Герцен мучительно переживает эту образовавшуюся вокруг него пустоту. Пропала уверенность, что он идет впереди России, своим блистательным пером указывая народившемуся обществу направление. Но ему кажется, что еще не всё потеряно, что он еще может нагнать, объясниться, снова стать во главе. В письмах 1864 года постоянно появляется мысль, что необходимо переехать в Швейцарию, чтобы вдохнуть в «Колокол» новую жизнь. Огареву из Женевы: «Что “Колокол” издавать в Лондоне при новом взмахе в России нельзя, это для меня ясно. Здесь перекрещиваются беспрерывно едущие из и во Францию, из и в Италию, здесь многие живут и пр.»
Переезд на континент и перенос издания в Женеву – к концу 1864 года дело почти решенное. Возникает вопрос о союзниках. В декабре этого страшного для него года Герцен приезжает на так называемый Женевский конгресс – первый объединительный съезд русской эмиграции, организованный Утиным. Приезжает с похорон. 4 декабря умирает от дифтерита трехлетняя дочь Герцена Елена, через неделю, 11 декабря, сын Алексей – близнецы. В эти декабрьские дни Герцен пишет старшей дочери и ее воспитательнице: «Какую мрачную и страшную страницу я пережил, все мы пережили, трудно сказать вам это. Я присутствовал при ужасающем зрелище самой жестокой смерти – смерти от удушья – этих двух детей. Я держал девочку во время операции трахеотомии и закрыл глаза мальчику… Всё это сразу; удар за ударом… как сон…»
И вот через несколько дней – переговоры в Женеве с молодой эмиграцией. Герцен приезжает в город на Роне с Огаревым и своим старшим сыном Александром. Утин требует «Колокол» или фонд Бахметьева для издания своей газеты. Главное обвинение Герцену – старик держит монополию на революционную прессу. Герцен сначала готов поделиться, но глубоко оскорблен отсутствием уважительного к себе отношения со стороны молодых людей.
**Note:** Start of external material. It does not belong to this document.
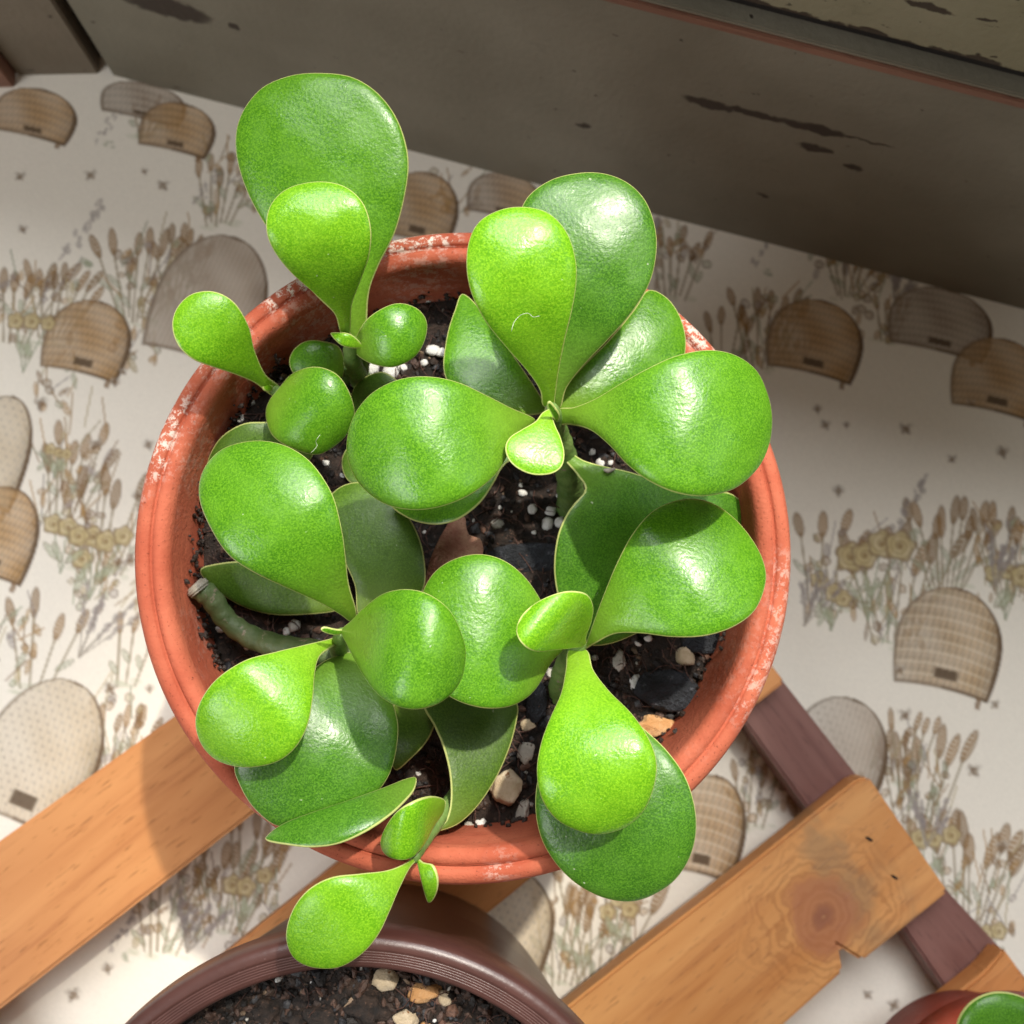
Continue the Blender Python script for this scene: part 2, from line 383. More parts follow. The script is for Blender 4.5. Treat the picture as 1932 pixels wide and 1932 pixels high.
def wheat(px, py, n, h, spread, seed, lean=.0, tone=1.0):
    """a tuft of ears on stalks rising from a foot point"""
    r = random.Random(seed); bx, by = p2q(px, py)
    n = int(n*1.5)
    for i in range(n):
        f = (i+.5)/n - .5; a = ANG*.6 + lean + f*spread + r.uniform(-.07, .07); L = h*r.uniform(.62, 1.0)
        sx = bx + f*h*.45; tx, ty = sx + math.sin(a)*L, by - math.cos(a)*L
        line((sx, by + r.uniform(-6, 6)), (tx, ty), 3.2, np.array((.33, .27, .18))*tone, .8)
        ea = a + r.uniform(-.15, .2)
        ell(tx + math.sin(ea)*h*.10, ty - math.cos(ea)*h*.10, h*.058, h*r.uniform(.14, .20), ea, (BROWN*.6 + GOLD*.4)*r.uniform(.8, 1.25)*tone, .95, .35, True)
        if r.random() < .8:
            k = r.uniform(.25, .6); s = r.choice((-1, 1))
            ell(sx + (tx-sx)*k + s*8, by + (ty-by)*k, 6, h*.13, a + s*.6, SAGE*.8*tone, .7, .3, True)
    for i in range(5):
        ell(bx + r.uniform(-.35, .35)*h, by + r.uniform(-.05, .08)*h, r.uniform(8, 15), r.uniform(3, 6), ANG, np.array((.50, .53, .38)), .45, 0, True)
def flower(px, py, r_, c=OCHRE):
    cx, cy = p2q(px, py); sl, u, v = local(cx, cy, r_*1.4, ANG)
    rr = np.hypot(u, v); th = np.arctan2(v, u); e = rr/(r_*(1 + .10*np.sin(th*5)))
    blend(sl, sstep(e, 1.05, .9)*.85, c)
    blend(sl, sstep(np.sin(rr*.62 + th*1.0), .2, 1.0)*sstep(e, 1.0, .9)*.55, np.array((.30, .22, .09)))
    blend(sl, sstep(np.abs(e-.95), .17, .04)*.6, INK*1.6)
    blend(sl, sstep(e, .32, .1)*.6, BROWN)
def posy(px, py, h, seed, n=3):
    r = random.Random(seed); bx, by = p2q(px, py)
    for i in range(n):
        f = (i+.5)/n - .5; a = ANG*.5 + f*.9; L = h*r.uniform(.5, .9)
        tx, ty = bx + math.sin(a)*L, by - math.cos(a)*L; line((bx, by), (tx, ty), 2.2, SAGE*.75)
        ell(bx + (tx-bx)*.45 + r.choice((-12, 12)), by + (ty-by)*.45, 7, h*.15, a + r.choice((-.5, .5)), SAGE, .75, .4, True)
        flower(*_q2p(tx, ty), h*r.uniform(.12, .155))
def _q2p(x, y):
    X, Y = q2w(x, y); v = (np.array([X, Y, 0.0]) - CAM) @ ROT; return W/2 + FPX*v[0]/-v[2], W/2 - FPX*v[1]/-v[2]
def lavender(px, py, h, seed):
    r = random.Random(seed); bx, by = p2q(px, py)
    for i in range(7):
        a = ANG + r.uniform(-.5, .75); L = h*r.uniform(.6, 1); line((bx, by), (bx + math.sin(a)*L, by - math.cos(a)*L), 2.4, np.array((.34, .30, .25)), .7)
        for k in range(7):
            t = .5 + .5*k/6; ell(bx + math.sin(a)*L*t + r.uniform(-5, 5), by - math.cos(a)*L*t + r.uniform(-4, 4), 4.2, 5.6, a, LAV*r.uniform(.7, 1.2), .8, 0, True)
def bee(px, py, s=1.0, seed=0):
    r = random.Random(seed); a = r.uniform(-1, 1); cx, cy = p2q(px, py)
    ell(cx, cy, 5*s, 12*s, a, INK*1.3, .9, 0, True); ell(cx, cy, 11*s, 5*s, a, INK*1.6, .75, 0, True)
    ell(cx + 8*s, cy - 7*s, 7*s, 4*s, a + .7, np.array((.5, .46, .40)), .6, 0, True)
    ell(cx - 8*s, cy - 6*s, 7*s, 4*s, a - .7, np.array((.5, .46, .40)), .6, 0, True)
def sprig(px, py, s, seed):
    r = random.Random(seed); cx, cy = p2q(px, py)
    for i in range(16):
        t = i/15; ell(cx + (t-.5)*70*s + r.uniform(-10, 10), cy + (.5-t)*105*s + r.uniform(-7, 7), r.uniform(3, 7)*s, r.uniform(6, 12)*s, r.uniform(-.6, .9), LAV*r.uniform(.75, 1.1), .75, 0, True)
    for i in range(4): ell(cx + r.uniform(-5, 25)*s, cy + r.uniform(60, 90)*s, 9*s, 6*s, r.uniform(-1, 1), SAGE*.8, .7, 0, True)
TANA, TANB = (.47, .32, .18), (.52, .30, .11); WHA, WHB = (.66, .59, .48), (.58, .47, .32); GRA, GRB = (.43, .36, .29), (.42, .33, .25)
def thicket(px, py, w, h, n, seed):
    r = random.Random(seed); bx, by = p2q(px, py)
    for i in range(n):
        x, y = bx + r.uniform(-.5, .5)*w, by - r.uniform(0, 1)*h; a = ANG + r.gauss(0, .45); c = r.choice((BROWN, GOLD, SAGE*.8, OCHRE*.8, LAV, GOLD))*r.uniform(.8, 1.25)
        q = r.random()
        if q < .35: line((x, y), (x + math.sin(a)*h*.4, y - math.cos(a)*h*.4), 2.2, c*.9, .7)
        elif q < .75: ell(x, y, r.uniform(3.5, 7), r.uniform(8, 17), a, c, .8, .25, True)
        else: ell(x, y, r.uniform(6, 11), r.uniform(6, 10), a, c, .6, .6, True)
# tufts behind, then the straw hives, then what stands in front of them
for a in ((255, 600, 6, 150, 1.0, 1), (95, 640, 5, 130, .9, 2), (20, 640, 4, 150, .8, 3), (330, 560, 4, 130, .7, 4), (410, 420, 4, 120, .8, 5),
          (1440, 690, 5, 140, .9, 6), (1370, 700, 3, 130, .5, 7), (1270, 560, 4, 130, .6, 8), (1600, 560, 4, 90, .9, 9), (1680, 640, 3, 90, .6, 10),
          (1690, 1210, 5, 200, .9, 11), (1560, 1150, 3, 170, .6, 12), (1790, 1110, 6, 160, .8, 13), (1910, 1120, 4, 150, .8, 14),
          (120, 970, 4, 150, .7, 15), (190, 1080, 5, 170, .9, 16), (235, 1290, 2, 110, .4, 17), (60, 1300, 3, 150, .7, 18), (215, 1460, 5, 120, .8, 19),
          (1730, 1580, 5, 170, .8, 20), (1830, 1760, 6, 190, .9, 21), (1710, 1480, 4, 110, .7, 22), (1130, 1850, 5, 190, .9, 23), (1060, 1860, 4, 150, .7, 24),
          (420, 1760, 5, 170, .7, 25), (300, 1800, 4, 150, .8, 26), (470, 1700, 4, 140, .6, 27), (1560, 1640, 4, 150, .8, 28), (1420, 1560, 3, 120, .6, 29), (270, 250, 3, 70, .9, 30)):
    wheat(*a)
for i, a in enumerate(((285, 590, 150, 150, 46), (60, 640, 150, 130, 40), (250, 690, 90, 90, 18), (430, 400, 110, 120, 30), (1460, 680, 130, 130, 40), (1660, 640, 90, 150, 34), (1290, 540, 110, 140, 30),
        (1610, 1170, 180, 170, 50), (1690, 1220, 110, 150, 40), (1900, 1140, 110, 170, 46), (130, 1000, 130, 200, 56), (190, 1150, 140, 140, 50), (215, 1470, 110, 150, 36), (1740, 1580, 140, 130, 44), (1850, 1770, 150, 140, 44),
        (1130, 1850, 170, 150, 46), (430, 1790, 180, 140, 50), (310, 1790, 120, 110, 30), (1440, 1560, 90, 140, 26), (100, 770, 80, 100, 20), (1600, 520, 150, 70, 26), (860, 400, 90, 90, 20), (20, 1290, 90, 130, 26), (1690, 1480, 90, 100, 22))):
    thicket(*a, 200+i)
hive(400, 555, 215, 250, GRA, GRB, 'cross', math.radians(18))
hive(165, 632, 165, 145, TANA, TANB, 'rows')
hive(270, 185, 170, 75, GRA, GRB, 'rows'); hive(335, 235, 150, 100, TANA, TANB, 'rows'); hive(65, 208, 165, 100, TANA, TANB, 'rows')
hive(795, 385, 150, 140, TANA, TANB, 'rows'); hive(955, 365, 150, 90, GRA, TANB, 'rows'); hive(690, 330, 130, 80, GRA, GRB, 'rows')
hive(1543, 632, 190, 150, TANA, TANB, 'rows'); hive(1780, 600, 210, 130, GRA, GRB, 'rows'); hive(1890, 705, 190, 150, TANA, TANB, 'rows')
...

В статье «Молодая эмиграция» он дает свой взгляд на причины расхождений: «В самый разгар эмигрантского безденежья разнесся слух, что у меня есть какая-то сумма денег, врученная мне для пропаганды. Молодым людям казалось справедливым ее у меня отобрать». Речь идет о знаменитом таинственном спонсоре революции, некоем Бахметьеве, юноше, получившем наследство и уехавшем строить социализм «на Маркизовы острова». По дороге, заехав в Лондон, он оставил Герцену круглую сумму «на пропаганду», которую тот положил в банк Ротшильда под процент, обязавшись, во-первых, ждать как можно дольше возвращения Бахметьева, а во-вторых, тратить эти деньги только совместно с Огаревым. Хотя след жертвователя пропал бесследно, на все притязания «молодых штурманов будущей бури» Герцен отвечает отказом. О молодых революционерах-землевольцах Герцен, объясняя свою позицию, пишет: «…Их систематическая неотесанность, их грубая и дерзкая речь не имеет ничего общего с неоскорбительной и простодушной грубостью крестьянина и очень много с приемами подьяческого круга, торгового прилавка и лакейской помещичьего дома. Народ их так же мало счел за своих, как славянофилов в мурмолках. Для него они остались сужим, низшим слоем враждебного стана, исхудалыми баричами, стрекулистами без места, немцами из русских».
Задуманный как объединительный, конгресс играет роль прямо противоположную – эмиграция разделяется на два непримиримых лагеря. Герцен напишет Огареву о своем бывшем протеже: «Утин хуже других по безграничному самолюбию», – называет его «самым лицемерным из наших заклятых врагов». В другом месте: «У них нет ни связей, ни таланта, ни образования. <…> Им хочется играть роль, и они хотят употребить нас пьедесталом. <…> Женева при разрыве с этими господами делается превосходным местом. Они надоели бы, как горькая редька». Причем каждая сторона после сорвавшихся переговоров обвиняет в провале объединения противника. Герцен – Огареву: «Женевские щенята в последнюю минуту отказались от всего (по приказу из Цюриха), – да черт же с ними, наконец». «Приказ из Цюриха» – намек на проживавшего в то время в цюрихском пансионе Шелгуновой Александра Серно-Соловьевича, тоже участника переговоров. Скоро и Шелгунова, и Серно-Соловьевич переселятся в Женеву. Герцен Огареву: «Серно-Соловьевич – главный противник наш».